● **Work to do**
Set down each line of the data below exactly as it stands, dropping the pictures.
* start Recorded information *
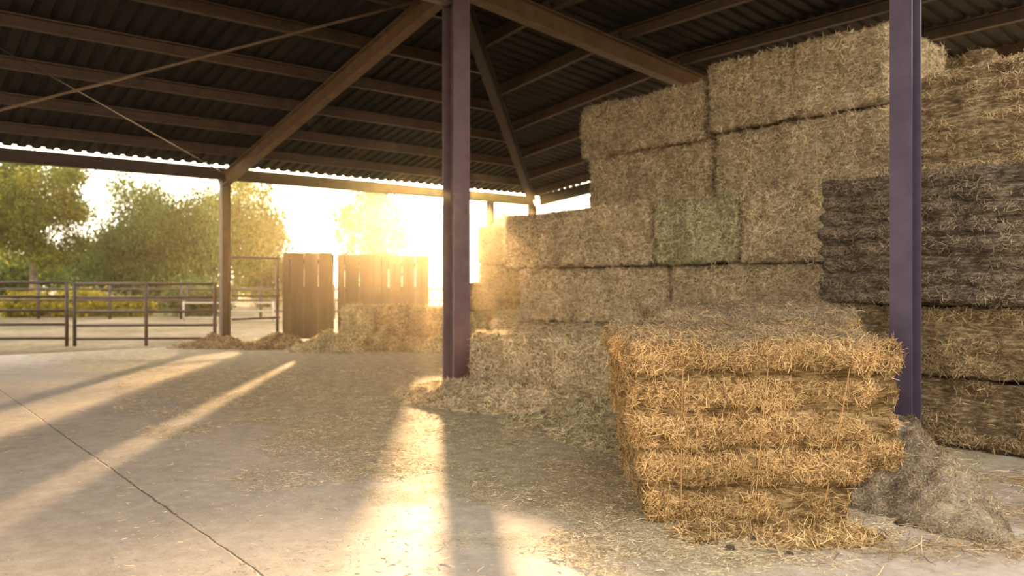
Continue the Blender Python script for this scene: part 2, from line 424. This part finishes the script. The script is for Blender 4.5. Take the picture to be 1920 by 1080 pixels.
# ------------------------------------------------------------ heaps
def heap(name,cx,cy,rx,ry,h,ang,mat,smat,n,label,cat,seed,lo=.03,hi=.11,wid=.004,rings=26,segs=48,power=2.0,pk=(0,0),rg=1.0):
    vs=[];fs=[]
    for i in range(rings+1):
        rr=i/rings
        for k in range(segs):
            th=2*math.pi*k/segs
            e=1+.35*noise.noise(Vector((math.cos(th)*1.9+seed,math.sin(th)*1.9,seed)))
            x=math.cos(th)*rr*rx*e+pk[0]*(1-rr); y=math.sin(th)*rr*ry*e+pk[1]*(1-rr)
            z=h*max(0,(1-rr))**(power*.6)*(1+.45*rg*noise.noise(Vector((x*3,y*3,seed))))+.12*rg*h*noise.noise(Vector((x*11,y*11,seed)))
            z+=(.04*noise.noise(Vector((x*5,y*5,seed*2)))+.03*noise.noise(Vector((x*16,y*16,seed*2)))+.015*noise.noise(Vector((x*40,y*40,seed*2))))*rg*min(1,(1-rr)*5)
            if rr>.97: z=-.01
            vs.append((x,y,max(z,-.01)))
    for i in range(rings):
        for k in range(segs):
            fs.append((i*segs+k,(i+1)*segs+k,(i+1)*segs+(k+1)%segs,i*segs+(k+1)%segs))
    o=mk(name,vs,fs,mat,True)
    o.location=(cx,cy,0); o.rotation_euler=(0,0,ang)
    reg(o,label,cat)
    if n:
        P,N=sample(o.data,n)
        s=bpy.data.objects.new("loose_straw",straw_mesh("loose_straw",P,N,smat,lo,hi,wid,.2))
        link(s,o); s["kind"]="stuff"
    return o
heap("chaff_mound",2.00,4.25,.44,.85,.33,-.05,SAND,SM["brown"],9000,"rough tan grey mound of chaff banked around purple post base","mound",3.1,power=1.35,lo=.010,hi=.035,wid=.0024,pk=(.30,.45),rg=1.1,rings=70,segs=130)
c=W(2.1,-1.95); heap("hay_pile",c[0],c[1],1.45,.75,.24,ANG,BM["tan"],SM["tan"],18000,"loose pale straw spilled along the foot of the low bales","hay pile",5.2)
c=W(3.7,-2.0); heap("hay_pile",c[0],c[1],1.1,.8,.20,ANG,BM["tan"],SM["green"],15000,"loose greenish straw heaped beside the low bales","hay pile",6.2)
heap("hay_pile",-2.9,12.9,.85,.55,.34,0,BM["green"],SM["green"],5000,"loose greenish hay pile near the timber fence","hay pile",7.7,wid=.009)
heap("hay_pile",-1.95,13.1,.85,.5,.42,0,BM["green"],SM["brown"],5000,"loose brownish hay pile in front of small bales","hay pile",8.9,wid=.009)
heap("hay_pile",-3.9,13.5,.8,.5,.22,0,BM["brown"],SM["brown"],4000,"thin brown hay pile spreading on the floor","hay pile",9.7,wid=.009)
heap("hay_pile",-5.1,13.6,.75,.45,.22,0,BM["brown"],SM["brown"],3000,"brown hay swept around the base of steel post","hay pile",4.4,wid=.009)
heap("hay_pile",-1.2,12.9,.6,.4,.2,0,BM["green"],SM["green"],2500,"small loose hay pile near far bales","hay pile",2.4,wid=.009)
heap("hay_pile",1.15,3.50,.50,.20,.05,-.05,BM["gold"],SM["gold"],3500,"golden straw shed along the foot of the large bale","hay pile",12.4,lo=.03,hi=.10,wid=.003)
def nse(x,y): return noise.noise(Vector((x,y,3.3)))
pts=[]
rr=random.Random(5)
while len(pts)<95000:
    d=2.2+ (rr.random()**1.25)*8.0; X=(rr.uniform(-.5,.68))*d
    q=np.array([X,d])-O; t=q@T; s=q@V
    if s+4.6+1.5*nse(t*1.1,s*1.1)<0 and rr.random()>.05: continue
    if 6.3-t+.6*nse(t*2,s*2)<0 and rr.random()>.25: continue
    if .5+nse(t*2.2,s*2.2+9)*1.3<rr.random()*.9: continue
    pts.append((X,d,.002))
for i in range(3500):
    d=2.2+rr.random()*9; X=rr.uniform(-.66,-.05)*d
    if nse(X*1.3,d*1.3)+.25>rr.random()*.8: pts.append((X,d,.002))
P=np.array(pts); N=np.tile([0,0,1.],(len(P),1))
ls=bpy.data.objects.new("loose_straw",straw_mesh("loose_straw",P,N,SM["tan"],.010,.042,.0024,.12,lift=.004,bend=.15))
link(ls); reg(ls,"short pale straw stalks and chaff strewn over the slab","straw","stuff")
pts=[]
for (cx,cy,sx2,sy2,n_) in ((2.6,3.75,.35,.12,900),(2.1,3.3,.3,.1,500),(1.7,3.25,.35,.1,600),(2.9,4.35,.2,.15,500)):
    for i in range(n_): pts.append((cx+rr.gauss(0,sx2),cy+rr.gauss(0,sy2),.006+.01*rr.random()))
P=np.array(pts); N=np.tile([0,0,1.],(len(P),1))
ls=bpy.data.objects.new("loose_straw",straw_mesh("loose_straw",P,N,SM["brown"],.04,.13,.003,.12,lift=.004,bend=.2))
link(ls); reg(ls,"thin golden straw wisps scattered beside the chaff mound","straw","stuff")
for i,(px,py,r_) in enumerate(((1370,1030,.014),(1415,1012,.012),(1690,985,.018),(1745,960,.014),(1650,1010,.014),(1720,990,.012),(1775,950,.018),(1480,1040,.010),(1830,925,.016))):
    d=EYE*F/(py-HOR); X=(px-960)/F*d
    vs,fs=box_grid(5,5,4); o_=[]
    for v in vs:
        p=Vector((v[0],v[1],v[2]-.5)); p=p.normalized()*(1+.7*noise.noise(p*2.5+Vector((i,0,0))))
        o_.append((p.x*r_*1.5,p.y*r_,max(0,(p.z+.6)*r_*.8)))
    o=mk("dirt_clod",o_,fs,CLOD,True); o.location=(X,d,0); o.rotation_euler=(0,0,i*1.3)
    reg(o,"small dark clod of dirt and rotted hay","dirt clod",group="dark clods on floor")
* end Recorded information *
● **Complete answer**
Continue the Blender Python script for this scene: part 2, from line 424. This part finishes the script. The script is for Blender 4.5. Take the picture to be 1920 by 1080 pixels.
# ------------------------------------------------------------ heaps
def heap(name,cx,cy,rx,ry,h,ang,mat,smat,n,label,cat,seed,lo=.03,hi=.11,wid=.004,rings=26,segs=48,power=2.0,pk=(0,0),rg=1.0):
    vs=[];fs=[]
    for i in range(rings+1):
        rr=i/rings
        for k in range(segs):
            th=2*math.pi*k/segs
            e=1+.35*noise.noise(Vector((math.cos(th)*1.9+seed,math.sin(th)*1.9,seed)))
            x=math.cos(th)*rr*rx*e+pk[0]*(1-rr); y=math.sin(th)*rr*ry*e+pk[1]*(1-rr)
            z=h*max(0,(1-rr))**(power*.6)*(1+.45*rg*noise.noise(Vector((x*3,y*3,seed))))+.12*rg*h*noise.noise(Vector((x*11,y*11,seed)))
            z+=(.04*noise.noise(Vector((x*5,y*5,seed*2)))+.03*noise.noise(Vector((x*16,y*16,seed*2)))+.015*noise.noise(Vector((x*40,y*40,seed*2))))*rg*min(1,(1-rr)*5)
            if rr>.97: z=-.01
            vs.append((x,y,max(z,-.01)))
    for i in range(rings):
        for k in range(segs):
            fs.append((i*segs+k,(i+1)*segs+k,(i+1)*segs+(k+1)%segs,i*segs+(k+1)%segs))
    o=mk(name,vs,fs,mat,True)
    o.location=(cx,cy,0); o.rotation_euler=(0,0,ang)
    reg(o,label,cat)
    if n:
        P,N=sample(o.data,n)
        s=bpy.data.objects.new("loose_straw",straw_mesh("loose_straw",P,N,smat,lo,hi,wid,.2))
        link(s,o); s["kind"]="stuff"
    return o
heap("chaff_mound",2.00,4.25,.44,.85,.33,-.05,SAND,SM["brown"],9000,"rough tan grey mound of chaff banked around purple post base","mound",3.1,power=1.35,lo=.010,hi=.035,wid=.0024,pk=(.30,.45),rg=1.1,rings=70,segs=130)
c=W(2.1,-1.95); heap("hay_pile",c[0],c[1],1.45,.75,.24,ANG,BM["tan"],SM["tan"],18000,"loose pale straw spilled along the foot of the low bales","hay pile",5.2)
c=W(3.7,-2.0); heap("hay_pile",c[0],c[1],1.1,.8,.20,ANG,BM["tan"],SM["green"],15000,"loose greenish straw heaped beside the low bales","hay pile",6.2)
heap("hay_pile",-2.9,12.9,.85,.55,.34,0,BM["green"],SM["green"],5000,"loose greenish hay pile near the timber fence","hay pile",7.7,wid=.009)
heap("hay_pile",-1.95,13.1,.85,.5,.42,0,BM["green"],SM["brown"],5000,"loose brownish hay pile in front of small bales","hay pile",8.9,wid=.009)
heap("hay_pile",-3.9,13.5,.8,.5,.22,0,BM["brown"],SM["brown"],4000,"thin brown hay pile spreading on the floor","hay pile",9.7,wid=.009)
heap("hay_pile",-5.1,13.6,.75,.45,.22,0,BM["brown"],SM["brown"],3000,"brown hay swept around the base of steel post","hay pile",4.4,wid=.009)
heap("hay_pile",-1.2,12.9,.6,.4,.2,0,BM["green"],SM["green"],2500,"small loose hay pile near far bales","hay pile",2.4,wid=.009)
heap("hay_pile",1.15,3.50,.50,.20,.05,-.05,BM["gold"],SM["gold"],3500,"golden straw shed along the foot of the large bale","hay pile",12.4,lo=.03,hi=.10,wid=.003)
def nse(x,y): return noise.noise(Vector((x,y,3.3)))
pts=[]
rr=random.Random(5)
while len(pts)<95000:
    d=2.2+ (rr.random()**1.25)*8.0; X=(rr.uniform(-.5,.68))*d
    q=np.array([X,d])-O; t=q@T; s=q@V
    if s+4.6+1.5*nse(t*1.1,s*1.1)<0 and rr.random()>.05: continue
    if 6.3-t+.6*nse(t*2,s*2)<0 and rr.random()>.25: continue
    if .5+nse(t*2.2,s*2.2+9)*1.3<rr.random()*.9: continue
    pts.append((X,d,.002))
for i in range(3500):
    d=2.2+rr.random()*9; X=rr.uniform(-.66,-.05)*d
    if nse(X*1.3,d*1.3)+.25>rr.random()*.8: pts.append((X,d,.002))
P=np.array(pts); N=np.tile([0,0,1.],(len(P),1))
ls=bpy.data.objects.new("loose_straw",straw_mesh("loose_straw",P,N,SM["tan"],.010,.042,.0024,.12,lift=.004,bend=.15))
link(ls); reg(ls,"short pale straw stalks and chaff strewn over the slab","straw","stuff")
pts=[]
for (cx,cy,sx2,sy2,n_) in ((2.6,3.75,.35,.12,900),(2.1,3.3,.3,.1,500),(1.7,3.25,.35,.1,600),(2.9,4.35,.2,.15,500)):
    for i in range(n_): pts.append((cx+rr.gauss(0,sx2),cy+rr.gauss(0,sy2),.006+.01*rr.random()))
P=np.array(pts); N=np.tile([0,0,1.],(len(P),1))
ls=bpy.data.objects.new("loose_straw",straw_mesh("loose_straw",P,N,SM["brown"],.04,.13,.003,.12,lift=.004,bend=.2))
link(ls); reg(ls,"thin golden straw wisps scattered beside the chaff mound","straw","stuff")
for i,(px,py,r_) in enumerate(((1370,1030,.014),(1415,1012,.012),(1690,985,.018),(1745,960,.014),(1650,1010,.014),(1720,990,.012),(1775,950,.018),(1480,1040,.010),(1830,925,.016))):
    d=EYE*F/(py-HOR); X=(px-960)/F*d
    vs,fs=box_grid(5,5,4); o_=[]
    for v in vs:
        p=Vector((v[0],v[1],v[2]-.5)); p=p.normalized()*(1+.7*noise.noise(p*2.5+Vector((i,0,0))))
        o_.append((p.x*r_*1.5,p.y*r_,max(0,(p.z+.6)*r_*.8)))
    o=mk("dirt_clod",o_,fs,CLOD,True); o.location=(X,d,0); o.rotation_euler=(0,0,i*1.3)
    reg(o,"small dark clod of dirt and rotted hay","dirt clod",group="dark clods on floor")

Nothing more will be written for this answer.